_What is asked_
All material below is to be reproduced exactly.

_Recorded information_
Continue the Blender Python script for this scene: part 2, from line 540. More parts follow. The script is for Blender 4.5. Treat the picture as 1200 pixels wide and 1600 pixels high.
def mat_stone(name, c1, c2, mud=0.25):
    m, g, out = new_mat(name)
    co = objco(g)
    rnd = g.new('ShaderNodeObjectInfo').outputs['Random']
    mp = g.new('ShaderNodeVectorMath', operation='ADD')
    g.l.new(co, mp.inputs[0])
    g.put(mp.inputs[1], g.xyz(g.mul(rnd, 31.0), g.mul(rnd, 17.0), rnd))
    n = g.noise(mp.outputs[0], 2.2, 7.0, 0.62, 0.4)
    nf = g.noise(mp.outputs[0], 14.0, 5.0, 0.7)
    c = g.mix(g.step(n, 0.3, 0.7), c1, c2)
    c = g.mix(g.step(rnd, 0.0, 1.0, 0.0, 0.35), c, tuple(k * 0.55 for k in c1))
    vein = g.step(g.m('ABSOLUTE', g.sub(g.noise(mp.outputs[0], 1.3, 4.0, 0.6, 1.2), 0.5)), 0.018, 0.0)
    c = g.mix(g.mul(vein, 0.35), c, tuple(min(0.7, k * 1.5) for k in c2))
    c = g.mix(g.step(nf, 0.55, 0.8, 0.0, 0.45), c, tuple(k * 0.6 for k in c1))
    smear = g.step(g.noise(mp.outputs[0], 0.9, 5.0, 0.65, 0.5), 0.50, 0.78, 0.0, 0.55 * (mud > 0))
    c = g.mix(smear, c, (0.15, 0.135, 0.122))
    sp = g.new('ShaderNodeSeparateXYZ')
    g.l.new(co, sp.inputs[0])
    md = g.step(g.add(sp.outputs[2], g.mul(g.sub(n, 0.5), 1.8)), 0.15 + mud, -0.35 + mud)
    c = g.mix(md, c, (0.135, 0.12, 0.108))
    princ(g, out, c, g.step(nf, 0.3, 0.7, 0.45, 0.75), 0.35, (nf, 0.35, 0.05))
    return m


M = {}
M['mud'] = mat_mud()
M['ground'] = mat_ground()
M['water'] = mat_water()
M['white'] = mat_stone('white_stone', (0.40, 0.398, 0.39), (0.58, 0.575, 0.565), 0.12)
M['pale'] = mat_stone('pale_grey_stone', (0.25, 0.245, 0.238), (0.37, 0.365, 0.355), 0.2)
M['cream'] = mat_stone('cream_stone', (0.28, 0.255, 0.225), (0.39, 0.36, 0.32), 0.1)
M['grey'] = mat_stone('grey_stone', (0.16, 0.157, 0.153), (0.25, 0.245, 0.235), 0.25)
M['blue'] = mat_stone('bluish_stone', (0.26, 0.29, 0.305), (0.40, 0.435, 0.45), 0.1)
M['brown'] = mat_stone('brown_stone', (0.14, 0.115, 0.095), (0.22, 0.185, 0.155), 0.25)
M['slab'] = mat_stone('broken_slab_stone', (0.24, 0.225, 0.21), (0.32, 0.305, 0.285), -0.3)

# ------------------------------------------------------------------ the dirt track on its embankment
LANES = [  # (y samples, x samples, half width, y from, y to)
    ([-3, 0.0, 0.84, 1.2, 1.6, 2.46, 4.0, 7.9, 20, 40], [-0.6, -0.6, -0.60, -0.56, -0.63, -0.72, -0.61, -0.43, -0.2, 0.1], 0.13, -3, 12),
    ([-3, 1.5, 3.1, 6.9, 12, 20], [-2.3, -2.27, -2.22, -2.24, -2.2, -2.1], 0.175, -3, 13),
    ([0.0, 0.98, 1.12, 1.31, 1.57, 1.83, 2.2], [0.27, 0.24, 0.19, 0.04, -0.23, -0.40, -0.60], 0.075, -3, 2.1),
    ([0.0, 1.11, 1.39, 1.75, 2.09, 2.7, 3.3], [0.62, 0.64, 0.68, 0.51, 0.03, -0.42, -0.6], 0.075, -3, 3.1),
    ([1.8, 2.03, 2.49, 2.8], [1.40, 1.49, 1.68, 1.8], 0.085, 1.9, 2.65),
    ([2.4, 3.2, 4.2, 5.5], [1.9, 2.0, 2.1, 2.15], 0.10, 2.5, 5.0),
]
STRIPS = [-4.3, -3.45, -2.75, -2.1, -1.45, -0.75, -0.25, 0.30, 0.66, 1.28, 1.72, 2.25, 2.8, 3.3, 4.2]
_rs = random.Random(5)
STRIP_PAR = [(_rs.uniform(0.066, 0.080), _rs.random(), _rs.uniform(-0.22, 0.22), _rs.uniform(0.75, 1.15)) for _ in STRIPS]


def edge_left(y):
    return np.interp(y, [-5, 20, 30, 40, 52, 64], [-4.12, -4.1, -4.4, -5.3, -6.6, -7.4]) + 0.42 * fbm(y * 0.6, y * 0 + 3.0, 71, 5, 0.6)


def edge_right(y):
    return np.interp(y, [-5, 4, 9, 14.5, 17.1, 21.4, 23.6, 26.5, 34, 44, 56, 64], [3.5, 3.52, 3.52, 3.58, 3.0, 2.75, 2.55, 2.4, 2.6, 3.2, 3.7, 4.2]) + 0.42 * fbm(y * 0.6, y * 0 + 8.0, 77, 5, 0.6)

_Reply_
Continue the Blender Python script for this scene: part 2, from line 540. More parts follow. The script is for Blender 4.5. Treat the picture as 1200 pixels wide and 1600 pixels high.
def mat_stone(name, c1, c2, mud=0.25):
    m, g, out = new_mat(name)
    co = objco(g)
    rnd = g.new('ShaderNodeObjectInfo').outputs['Random']
    mp = g.new('ShaderNodeVectorMath', operation='ADD')
    g.l.new(co, mp.inputs[0])
    g.put(mp.inputs[1], g.xyz(g.mul(rnd, 31.0), g.mul(rnd, 17.0), rnd))
    n = g.noise(mp.outputs[0], 2.2, 7.0, 0.62, 0.4)
    nf = g.noise(mp.outputs[0], 14.0, 5.0, 0.7)
    c = g.mix(g.step(n, 0.3, 0.7), c1, c2)
    c = g.mix(g.step(rnd, 0.0, 1.0, 0.0, 0.35), c, tuple(k * 0.55 for k in c1))
    vein = g.step(g.m('ABSOLUTE', g.sub(g.noise(mp.outputs[0], 1.3, 4.0, 0.6, 1.2), 0.5)), 0.018, 0.0)
    c = g.mix(g.mul(vein, 0.35), c, tuple(min(0.7, k * 1.5) for k in c2))
    c = g.mix(g.step(nf, 0.55, 0.8, 0.0, 0.45), c, tuple(k * 0.6 for k in c1))
    smear = g.step(g.noise(mp.outputs[0], 0.9, 5.0, 0.65, 0.5), 0.50, 0.78, 0.0, 0.55 * (mud > 0))
    c = g.mix(smear, c, (0.15, 0.135, 0.122))
    sp = g.new('ShaderNodeSeparateXYZ')
    g.l.new(co, sp.inputs[0])
    md = g.step(g.add(sp.outputs[2], g.mul(g.sub(n, 0.5), 1.8)), 0.15 + mud, -0.35 + mud)
    c = g.mix(md, c, (0.135, 0.12, 0.108))
    princ(g, out, c, g.step(nf, 0.3, 0.7, 0.45, 0.75), 0.35, (nf, 0.35, 0.05))
    return m


M = {}
M['mud'] = mat_mud()
M['ground'] = mat_ground()
M['water'] = mat_water()
M['white'] = mat_stone('white_stone', (0.40, 0.398, 0.39), (0.58, 0.575, 0.565), 0.12)
M['pale'] = mat_stone('pale_grey_stone', (0.25, 0.245, 0.238), (0.37, 0.365, 0.355), 0.2)
M['cream'] = mat_stone('cream_stone', (0.28, 0.255, 0.225), (0.39, 0.36, 0.32), 0.1)
M['grey'] = mat_stone('grey_stone', (0.16, 0.157, 0.153), (0.25, 0.245, 0.235), 0.25)
M['blue'] = mat_stone('bluish_stone', (0.26, 0.29, 0.305), (0.40, 0.435, 0.45), 0.1)
M['brown'] = mat_stone('brown_stone', (0.14, 0.115, 0.095), (0.22, 0.185, 0.155), 0.25)
M['slab'] = mat_stone('broken_slab_stone', (0.24, 0.225, 0.21), (0.32, 0.305, 0.285), -0.3)

# ------------------------------------------------------------------ the dirt track on its embankment
LANES = [  # (y samples, x samples, half width, y from, y to)
    ([-3, 0.0, 0.84, 1.2, 1.6, 2.46, 4.0, 7.9, 20, 40], [-0.6, -0.6, -0.60, -0.56, -0.63, -0.72, -0.61, -0.43, -0.2, 0.1], 0.13, -3, 12),
    ([-3, 1.5, 3.1, 6.9, 12, 20], [-2.3, -2.27, -2.22, -2.24, -2.2, -2.1], 0.175, -3, 13),
    ([0.0, 0.98, 1.12, 1.31, 1.57, 1.83, 2.2], [0.27, 0.24, 0.19, 0.04, -0.23, -0.40, -0.60], 0.075, -3, 2.1),
    ([0.0, 1.11, 1.39, 1.75, 2.09, 2.7, 3.3], [0.62, 0.64, 0.68, 0.51, 0.03, -0.42, -0.6], 0.075, -3, 3.1),
    ([1.8, 2.03, 2.49, 2.8], [1.40, 1.49, 1.68, 1.8], 0.085, 1.9, 2.65),
    ([2.4, 3.2, 4.2, 5.5], [1.9, 2.0, 2.1, 2.15], 0.10, 2.5, 5.0),
]
STRIPS = [-4.3, -3.45, -2.75, -2.1, -1.45, -0.75, -0.25, 0.30, 0.66, 1.28, 1.72, 2.25, 2.8, 3.3, 4.2]
_rs = random.Random(5)
STRIP_PAR = [(_rs.uniform(0.066, 0.080), _rs.random(), _rs.uniform(-0.22, 0.22), _rs.uniform(0.75, 1.15)) for _ in STRIPS]


def edge_left(y):
    return np.interp(y, [-5, 20, 30, 40, 52, 64], [-4.12, -4.1, -4.4, -5.3, -6.6, -7.4]) + 0.42 * fbm(y * 0.6, y * 0 + 3.0, 71, 5, 0.6)


def edge_right(y):
    return np.interp(y, [-5, 4, 9, 14.5, 17.1, 21.4, 23.6, 26.5, 34, 44, 56, 64], [3.5, 3.52, 3.52, 3.58, 3.0, 2.75, 2.55, 2.4, 2.6, 3.2, 3.7, 4.2]) + 0.42 * fbm(y * 0.6, y * 0 + 8.0, 77, 5, 0.6)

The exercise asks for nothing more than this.